- What to work on
Repeat, exactly and only, the lines from the beginning of the data through the line with "R = math.radians". Pictures are left out.

- Dataset content
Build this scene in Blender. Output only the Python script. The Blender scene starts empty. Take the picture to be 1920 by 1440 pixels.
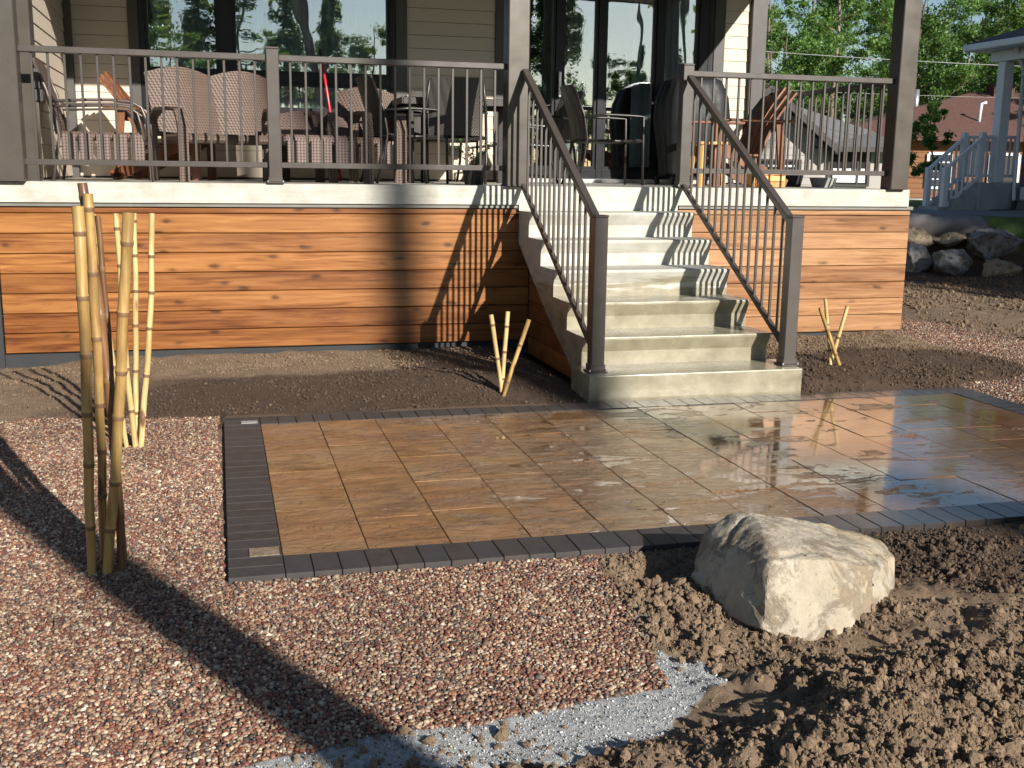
import bpy, math, random
import numpy as np
from mathutils import Vector, Matrix
random.seed(7); rng = np.random.default_rng(11)
S = bpy.context.scene
COL = S.collection
R = math.radians

# ------------------------------------------------------------------ camera, sky, sun, exposure
cam_d = bpy.data.cameras.new('camera'); cam = bpy.data.objects.new('camera', cam_d); COL.objects.link(cam); S.camera = cam
cam_d.sensor_width = 36; cam_d.lens = 36 * 2060.47 / 1920; cam_d.clip_end = 800; cam_d.clip_start = .05
YAW, PITCH, ROLL = -.2601, -.1925, .0135
fw = Vector((-math.sin(YAW) * math.cos(PITCH), math.cos(YAW) * math.cos(PITCH), math.sin(PITCH)))
rt = Vector((math.cos(YAW), math.sin(YAW), 0)); up = rt.cross(fw)
rt2 = math.cos(ROLL) * rt + math.sin(ROLL) * up; up2 = -math.sin(ROLL) * rt + math.cos(ROLL) * up
cam.matrix_world = Matrix(((rt2.x, up2.x, -fw.x, -2.2823), (rt2.y, up2.y, -fw.y, -8.4736), (rt2.z, up2.z, -fw.z, 1.4241), (0, 0, 0, 1)))

SUN = Vector((.385, -1, .487)).normalized()           # towards the sun
el = math.asin(SUN.z); az = math.atan2(SUN.x, SUN.y)  # compass angle from +Y towards +X
W = bpy.data.worlds.new('World'); S.world = W; W.use_nodes = True
nt = W.node_tree; bg = nt.nodes['Background']
sky = nt.nodes.new('ShaderNodeTexSky'); sky.sky_type = 'NISHITA'; sky.sun_disc = False
sky.sun_elevation = el; sky.sun_rotation = az; sky.dust_density = .35; sky.ozone_density = 1.6; sky.air_density = 1.0
nt.links.new(sky.outputs[0], bg.inputs[0]); bg.inputs[1].default_value = .058
sl = bpy.data.lights.new('sun', 'SUN'); sl.energy = 5.0; sl.angle = R(.55); sl.color = (1, .94, .85)
so = bpy.data.objects.new('sun', sl); COL.objects.link(so); so.rotation_euler = SUN.to_track_quat('Z', 'Y').to_euler()
S.view_settings.view_transform = 'Standard'; S.view_settings.look = 'None'
S.view_settings.exposure = .75; S.view_settings.gamma = 1; S.view_settings.use_curve_mapping = False
S.cycles.max_bounces = 8; S.cycles.diffuse_bounces = 2; S.cycles.transparent_max_bounces = 12

# ------------------------------------------------------------------ node helpers
class NT:
    def __init__(s, name):
        s.m = bpy.data.materials.new(name); s.m.use_nodes = True; s.t = s.m.node_tree
        s.b = s.t.nodes['Principled BSDF']; s.out = s.t.nodes['Material Output']
    def n(s, typ, out=0, **kw):
        nd = s.t.nodes.new(typ)
        for k, v in kw.items():
            if k.startswith('_'): s.set(nd, int(k[1:]), v)
            elif hasattr(nd, k) and k not in nd.inputs: setattr(nd, k, v)
            else: s.set(nd, k.replace('__', ' '), v)
        return nd.outputs[out]
    def set(s, nd, k, v):
        i = nd.inputs[k]
        if isinstance(v, bpy.types.NodeSocket): s.t.links.new(v, i)
        else:
            if hasattr(i.default_value, '__len__') and not hasattr(v, '__len__'): v = (v,) * len(i.default_value)
            if hasattr(v, '__len__') and len(i.default_value) == 4 and len(v) == 3: v = (*v, 1)
            i.default_value = v
    def p(s, **kw):
        for k, v in kw.items(): s.set(s.b, k.replace('__', ' '), v)
    def obj(s): return s.n('ShaderNodeTexCoord', 3)
    def pos(s): return s.n('ShaderNodeNewGeometry', 0)
    def rnd(s): return s.n('ShaderNodeObjectInfo', 'Random')
    def scl(s, v, sc, off=None):
        kw = dict(_0=v, _3=sc)
        nd = s.t.nodes.new('ShaderNodeMapping'); s.set(nd, 0, v); s.set(nd, 3, sc)
        if off is not None: s.set(nd, 1, off)
        return nd.outputs[0]
    def noise(s, v, sc, det=4, rough=.55, dist=0, out=0):
        return s.n('ShaderNodeTexNoise', out, Vector=v, Scale=sc, Detail=det, Roughness=rough, Distortion=dist)
    def vor(s, v, sc, out=0, feature='F1'):
        return s.n('ShaderNodeTexVoronoi', out, feature=feature, Vector=v, Scale=sc)
    def ramp(s, f, *stops, interp='LINEAR'):
        nd = s.t.nodes.new('ShaderNodeValToRGB'); s.set(nd, 0, f); e = nd.color_ramp.elements; nd.color_ramp.interpolation = interp
        while len(e) < len(stops): e.new(.5)
        for el_, (p, c) in zip(e, stops):
            el_.position = p; el_.color = (c, c, c, 1) if not hasattr(c, '__len__') else (*c, 1)
        return nd.outputs[0]
    def mix(s, f, a, b, mode='MIX'):
        nd = s.t.nodes.new('ShaderNodeMix'); nd.data_type = 'RGBA'; nd.blend_type = mode
        s.set(nd, 0, f); s.set(nd, 6, a); s.set(nd, 7, b); return nd.outputs[2]
    def math(s, op, a, b=0., clamp=False):
        nd = s.t.nodes.new('ShaderNodeMath'); nd.operation = op; nd.use_clamp = clamp; s.set(nd, 0, a); s.set(nd, 1, b); return nd.outputs[0]
    def comb(s, x, y, z): return s.n('ShaderNodeCombineXYZ', 0, _0=x, _1=y, _2=z)
    def sep(s, v, i): return s.n('ShaderNodeSeparateXYZ', i, _0=v)
    def add(s, a, b):
        nd = s.t.nodes.new('ShaderNodeVectorMath'); s.set(nd, 0, a); s.set(nd, 1, b); return nd.outputs[0]
    def attr(s, name, typ='GEOMETRY', out=0):
        nd = s.t.nodes.new('ShaderNodeAttribute'); nd.attribute_name = name; nd.attribute_type = typ; return nd.outputs[out]
    def bump(s, h, st=.3, dist=.01, normal=None):
        nd = s.t.nodes.new('ShaderNodeBump'); s.set(nd, 'Height', h); s.set(nd, 'Strength', st); s.set(nd, 'Distance', dist)
        if normal is not None: s.set(nd, 'Normal', normal)
        s.set(s.b, 'Normal', nd.outputs[0]); s.set(s.b, 'Coat Normal', nd.outputs[0]); return nd.outputs[0]

def m_plain(name, c, rough=.6, metal=0, spec=.5, var=.12, nsc=6, bump=0, bsc=60):
    t = NT(name); o = t.obj(); n = t.noise(o, nsc, 5)
    lo = tuple(x * (1 - var) for x in c); hi = tuple(min(1, x * (1 + var)) for x in c)
    t.p(Base__Color=t.ramp(n, (.3, lo), (.7, hi)), Roughness=t.math('ADD', t.math('MULTIPLY', t.noise(o, nsc * 3, 4), .2), rough - .1), Metallic=metal)
    t.set(t.b, 'Specular IOR Level', spec)
    if bump: t.bump(t.noise(o, bsc, 6, .7), bump, .004)
    return t.m

M = {}
# painted aluminium of the rails and columns
M['rail'] = m_plain('bronze_aluminium', (.060, .050, .044), .34, .0, .6, .05, 3)
M['column'] = m_plain('brown_metal_cladding', (.085, .074, .062), .30, .25, .6, .1, 2.5)
M['dark'] = m_plain('black_frame', (.010, .011, .013), .35, 0, .25)
M['darkgrey'] = m_plain('grey_trim', (.065, .06, .056), .5, 0, .4, .08)
M['flash'] = m_plain('grey_flashing', (.17, .165, .145), .45, .2, .5, .1)
M['found'] = m_plain('dark_foundation', (.02, .022, .024), .7)
M['room'] = m_plain('room_interior', (.07, .065, .06), .9)
M['ceil'] = m_plain('porch_ceiling', (.35, .33, .3), .7)
M['shade'] = m_plain('white_trim', (.72, .74, .76), .5, 0, .4, .05)
M['black'] = m_plain('black_plastic', (.012, .012, .014), .4)
M['red'] = m_plain('red_paint', (.55, .02, .04), .3)
M['pot'] = m_plain('dark_pot', (.02, .02, .02), .5)
M['potgrey'] = m_plain('pale_grey_pot', (.32, .32, .31), .6)
M['tube'] = m_plain('brown_tube_frame', (.12, .095, .085), .35, .3)
M['tubedark'] = m_plain('dark_tube_frame', (.03, .027, .025), .35, .4)
M['glasst'] = m_plain('smoked_table_glass', (.012, .014, .016), .12)
M['pipe'] = m_plain('galvanised_pipe', (.5, .5, .5), .3, .8)
M['greenpipe'] = m_plain('black_drain_pipe', (.01, .02, .018), .5)
M['wire'] = m_plain('grey_cable', (.25, .25, .24), .5)
M['vent'] = m_plain('grey_outlet_box', (.3, .3, .28), .5)

def m_siding(name, c):
    t = NT(name); o = t.pos(); v = t.scl(o, (3, 3, 60)); n = t.noise(v, 4, 5, .6)
    r = t.rnd(); col = t.mix(t.math('MULTIPLY', r, .25), c, tuple(x * .8 for x in c))
    col = t.mix(t.math('MULTIPLY', t.noise(o, 1.3, 4), .25), col, tuple(x * .75 for x in c))
    t.p(Base__Color=col, Roughness=.65); t.bump(n, .12, .003); return t.m
M['siding'] = m_siding('beige_lap_siding', (.56, .48, .385))
M['siding_grey'] = m_siding('grey_lap_siding', (.17, .16, .155))
M['siding_pale'] = m_siding('pale_lap_siding', (.42, .39, .36))
M['siding_orange'] = m_siding('orange_brown_siding', (.2, .075, .022))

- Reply
Build this scene in Blender. Output only the Python script. The Blender scene starts empty. Take the picture to be 1920 by 1440 pixels.
import bpy, math, random
import numpy as np
from mathutils import Vector, Matrix
random.seed(7); rng = np.random.default_rng(11)
S = bpy.context.scene
COL = S.collection
R = math.radians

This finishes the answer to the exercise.